Five centuries of master paintings at 147 New Bond Street
24 November 2017
Take a whirlwind tour of Europe with our Five Centuries of Master Paintings at Richard Green’s 147 New Bond Street gallery:
Gaze upon a sensitive French Renaissance portrait of an Officier Royal by Corneille de Lyon, c.1550
Born in the Hague, Corneille moved to Lyon and worked for King Henri II when royal progresses took his Court to that city. His small portraits, always painted directly onto wood panel without underdrawing, have an extraordinary realism, tenderness and intimacy.
Plumb the depths of Hell with Jan Brueghel the Younger’s frenzied, fabulously virtuosic Juno in the Underworld from 1620s Antwerp
Grandson of the legendary Pieter Bruegel the Elder, Jan inherited his father Jan Brueghel the Elder’s exquisite abilities as a miniaturist.

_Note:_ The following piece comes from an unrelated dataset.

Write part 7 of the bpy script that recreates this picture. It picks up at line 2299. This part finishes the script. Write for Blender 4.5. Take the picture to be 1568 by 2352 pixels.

This painting draws on Ovid’s story to comment on his own violent and uncertain age, with aristocratic fashionistas carried off to Hades….
Glide into pleasure-loving eighteenth-century Venice with Michele Marieschi’s Bacino di San Marco, c.1740
Like Canaletto, Marieschi started life as a stage designer, and he vividly evokes Venice as a sparkling stage set, where fare la bella figura is paramount.
Walk the Suffolk countryside in John Constable’s Flatford Lock on the Stour, c.1812
The scenes of Constable’s youth, he declared, ‘made me a painter’. Summer light on the river by his father’s watermill is described with naturalism and deep feeling.
Long for a dip in a French river in high summer, contemplating Pierre Bonnard’s Matin bleu, 1927
For Bonnard, nature was a tapestry of colour and form that weaves on the picture surface. He preferred emotion recollected in tranquillity, painting from memory in the studio rather than en plein air.